The land sold covered the area behind what was the ninth green (it is now the fourth) and extended to include the space occupied by the original clubhouse. The sale of that land funded the construction of the new clubhouse, which – importantly within Portsea’s business model – included an additional revenue stream in the form of the 4½-star accommodation.

The building’s position takes full advantage of its lofty location. Panoramic views make 13 of the 18 holes visible from either inside the clubhouse or from the surrounding terrace, as well as across to Port Phillip Bay – all views not previously seen as this part of the site was formerly covered in scrub. The clubhouse layout is entirely functional and separates the members’ lounge from the large but compartmentalised function rooms. The hotel reception forms one end of the main floor with the pro shop, bar and lounge at the other. Downstairs, the king rooms and suites feature a king-sized bed, large LCD television with pay-per-view movies, Wi-Fi access, a work desk and a balcony with views of the golf course. The king twin rooms are identical other than having two single beds.

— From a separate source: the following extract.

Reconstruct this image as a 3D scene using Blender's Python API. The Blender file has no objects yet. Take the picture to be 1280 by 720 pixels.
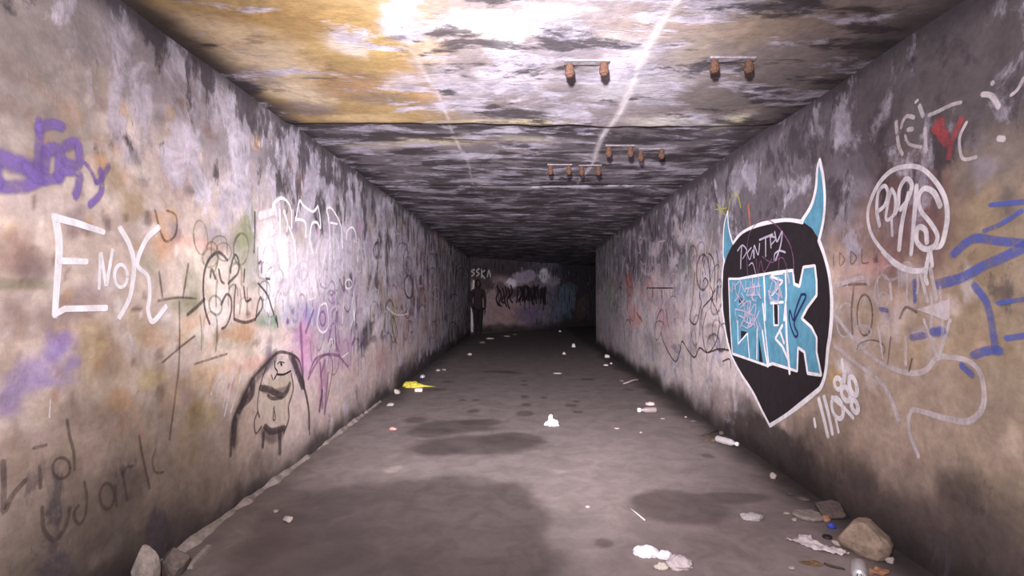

A significant aspect of the new iteration is its enviable location. The former clubhouse was accessed from the northern side of the course, off the main road that leads into Portsea town. The site selected for the new clubhouse was atop the highest point of the land, which happened to be near the middle of the course. The club is now accessed from the southern side via an entrance road that cuts through the course between the old second green and third tee (now the 15th and 16th holes).

No other member-based golf club in Australia has gambled on a hotel like Portsea did, yet the club trusted its plan and won with a bold yet considered move more than a decade ago that yielded a high-quality, multi-dimensional facility. Today it’s not just the club’s members but golfers across the country who are reaping the benefits.